> [INFORMATION SHOWN]:

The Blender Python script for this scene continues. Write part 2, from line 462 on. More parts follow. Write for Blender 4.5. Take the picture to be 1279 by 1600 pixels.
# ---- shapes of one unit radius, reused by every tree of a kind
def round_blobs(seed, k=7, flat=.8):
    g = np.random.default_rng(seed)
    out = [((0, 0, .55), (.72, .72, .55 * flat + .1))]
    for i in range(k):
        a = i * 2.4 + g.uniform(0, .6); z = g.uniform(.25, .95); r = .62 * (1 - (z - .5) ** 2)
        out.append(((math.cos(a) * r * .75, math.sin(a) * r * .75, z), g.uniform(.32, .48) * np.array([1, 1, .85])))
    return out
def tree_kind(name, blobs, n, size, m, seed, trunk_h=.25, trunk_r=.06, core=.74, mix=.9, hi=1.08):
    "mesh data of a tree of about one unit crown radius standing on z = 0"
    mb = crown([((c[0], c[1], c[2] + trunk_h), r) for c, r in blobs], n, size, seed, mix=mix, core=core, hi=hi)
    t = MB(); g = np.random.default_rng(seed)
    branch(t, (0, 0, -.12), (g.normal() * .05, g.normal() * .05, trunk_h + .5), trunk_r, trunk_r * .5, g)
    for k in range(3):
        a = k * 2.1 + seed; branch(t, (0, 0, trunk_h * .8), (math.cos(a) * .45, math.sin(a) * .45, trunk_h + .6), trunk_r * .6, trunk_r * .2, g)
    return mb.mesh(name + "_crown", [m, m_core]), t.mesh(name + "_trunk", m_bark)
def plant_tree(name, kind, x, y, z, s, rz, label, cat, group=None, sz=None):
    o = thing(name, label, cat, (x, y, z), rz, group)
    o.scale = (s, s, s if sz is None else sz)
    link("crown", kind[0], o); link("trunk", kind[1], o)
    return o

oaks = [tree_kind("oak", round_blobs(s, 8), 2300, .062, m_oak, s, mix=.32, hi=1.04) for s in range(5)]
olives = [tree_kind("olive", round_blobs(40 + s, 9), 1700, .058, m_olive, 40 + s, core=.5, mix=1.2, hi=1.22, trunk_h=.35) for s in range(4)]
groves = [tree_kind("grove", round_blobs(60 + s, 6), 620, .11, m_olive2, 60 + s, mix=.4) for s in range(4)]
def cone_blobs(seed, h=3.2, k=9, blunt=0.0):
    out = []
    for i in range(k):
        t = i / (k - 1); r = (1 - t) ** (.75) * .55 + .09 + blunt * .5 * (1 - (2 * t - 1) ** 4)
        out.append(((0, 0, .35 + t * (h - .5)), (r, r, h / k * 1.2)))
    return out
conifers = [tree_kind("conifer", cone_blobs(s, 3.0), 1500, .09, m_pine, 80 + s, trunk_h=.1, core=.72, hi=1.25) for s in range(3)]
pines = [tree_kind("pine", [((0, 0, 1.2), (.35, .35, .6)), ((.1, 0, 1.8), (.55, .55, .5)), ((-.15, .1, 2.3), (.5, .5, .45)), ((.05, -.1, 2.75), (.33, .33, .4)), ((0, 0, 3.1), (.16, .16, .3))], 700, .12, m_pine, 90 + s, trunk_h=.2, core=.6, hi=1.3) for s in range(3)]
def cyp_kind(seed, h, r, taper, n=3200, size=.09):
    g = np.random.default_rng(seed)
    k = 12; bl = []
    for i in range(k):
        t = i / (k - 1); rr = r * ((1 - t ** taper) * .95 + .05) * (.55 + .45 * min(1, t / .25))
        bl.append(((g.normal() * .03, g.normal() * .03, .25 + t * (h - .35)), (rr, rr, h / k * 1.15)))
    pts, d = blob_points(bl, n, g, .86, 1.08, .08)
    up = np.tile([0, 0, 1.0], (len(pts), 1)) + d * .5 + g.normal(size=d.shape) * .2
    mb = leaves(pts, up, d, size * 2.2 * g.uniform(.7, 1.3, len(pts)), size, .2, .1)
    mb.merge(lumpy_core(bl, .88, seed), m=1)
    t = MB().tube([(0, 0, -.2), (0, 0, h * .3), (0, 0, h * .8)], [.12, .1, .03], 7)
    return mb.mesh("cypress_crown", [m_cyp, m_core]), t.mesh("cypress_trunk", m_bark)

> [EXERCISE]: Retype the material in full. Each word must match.

> [TASK ANSWER]:
The Blender Python script for this scene continues. Write part 2, from line 462 on. More parts follow. Write for Blender 4.5. Take the picture to be 1279 by 1600 pixels.
# ---- shapes of one unit radius, reused by every tree of a kind
def round_blobs(seed, k=7, flat=.8):
    g = np.random.default_rng(seed)
    out = [((0, 0, .55), (.72, .72, .55 * flat + .1))]
    for i in range(k):
        a = i * 2.4 + g.uniform(0, .6); z = g.uniform(.25, .95); r = .62 * (1 - (z - .5) ** 2)
        out.append(((math.cos(a) * r * .75, math.sin(a) * r * .75, z), g.uniform(.32, .48) * np.array([1, 1, .85])))
    return out
def tree_kind(name, blobs, n, size, m, seed, trunk_h=.25, trunk_r=.06, core=.74, mix=.9, hi=1.08):
    "mesh data of a tree of about one unit crown radius standing on z = 0"
    mb = crown([((c[0], c[1], c[2] + trunk_h), r) for c, r in blobs], n, size, seed, mix=mix, core=core, hi=hi)
    t = MB(); g = np.random.default_rng(seed)
    branch(t, (0, 0, -.12), (g.normal() * .05, g.normal() * .05, trunk_h + .5), trunk_r, trunk_r * .5, g)
    for k in range(3):
        a = k * 2.1 + seed; branch(t, (0, 0, trunk_h * .8), (math.cos(a) * .45, math.sin(a) * .45, trunk_h + .6), trunk_r * .6, trunk_r * .2, g)
    return mb.mesh(name + "_crown", [m, m_core]), t.mesh(name + "_trunk", m_bark)
def plant_tree(name, kind, x, y, z, s, rz, label, cat, group=None, sz=None):
    o = thing(name, label, cat, (x, y, z), rz, group)
    o.scale = (s, s, s if sz is None else sz)
    link("crown", kind[0], o); link("trunk", kind[1], o)
    return o

oaks = [tree_kind("oak", round_blobs(s, 8), 2300, .062, m_oak, s, mix=.32, hi=1.04) for s in range(5)]
olives = [tree_kind("olive", round_blobs(40 + s, 9), 1700, .058, m_olive, 40 + s, core=.5, mix=1.2, hi=1.22, trunk_h=.35) for s in range(4)]
groves = [tree_kind("grove", round_blobs(60 + s, 6), 620, .11, m_olive2, 60 + s, mix=.4) for s in range(4)]
def cone_blobs(seed, h=3.2, k=9, blunt=0.0):
    out = []
    for i in range(k):
        t = i / (k - 1); r = (1 - t) ** (.75) * .55 + .09 + blunt * .5 * (1 - (2 * t - 1) ** 4)
        out.append(((0, 0, .35 + t * (h - .5)), (r, r, h / k * 1.2)))
    return out
conifers = [tree_kind("conifer", cone_blobs(s, 3.0), 1500, .09, m_pine, 80 + s, trunk_h=.1, core=.72, hi=1.25) for s in range(3)]
pines = [tree_kind("pine", [((0, 0, 1.2), (.35, .35, .6)), ((.1, 0, 1.8), (.55, .55, .5)), ((-.15, .1, 2.3), (.5, .5, .45)), ((.05, -.1, 2.75), (.33, .33, .4)), ((0, 0, 3.1), (.16, .16, .3))], 700, .12, m_pine, 90 + s, trunk_h=.2, core=.6, hi=1.3) for s in range(3)]
def cyp_kind(seed, h, r, taper, n=3200, size=.09):
    g = np.random.default_rng(seed)
    k = 12; bl = []
    for i in range(k):
        t = i / (k - 1); rr = r * ((1 - t ** taper) * .95 + .05) * (.55 + .45 * min(1, t / .25))
        bl.append(((g.normal() * .03, g.normal() * .03, .25 + t * (h - .35)), (rr, rr, h / k * 1.15)))
    pts, d = blob_points(bl, n, g, .86, 1.08, .08)
    up = np.tile([0, 0, 1.0], (len(pts), 1)) + d * .5 + g.normal(size=d.shape) * .2
    mb = leaves(pts, up, d, size * 2.2 * g.uniform(.7, 1.3, len(pts)), size, .2, .1)
    mb.merge(lumpy_core(bl, .88, seed), m=1)
    t = MB().tube([(0, 0, -.2), (0, 0, h * .3), (0, 0, h * .8)], [.12, .1, .03], 7)
    return mb.mesh("cypress_crown", [m_cyp, m_core]), t.mesh("cypress_trunk", m_bark)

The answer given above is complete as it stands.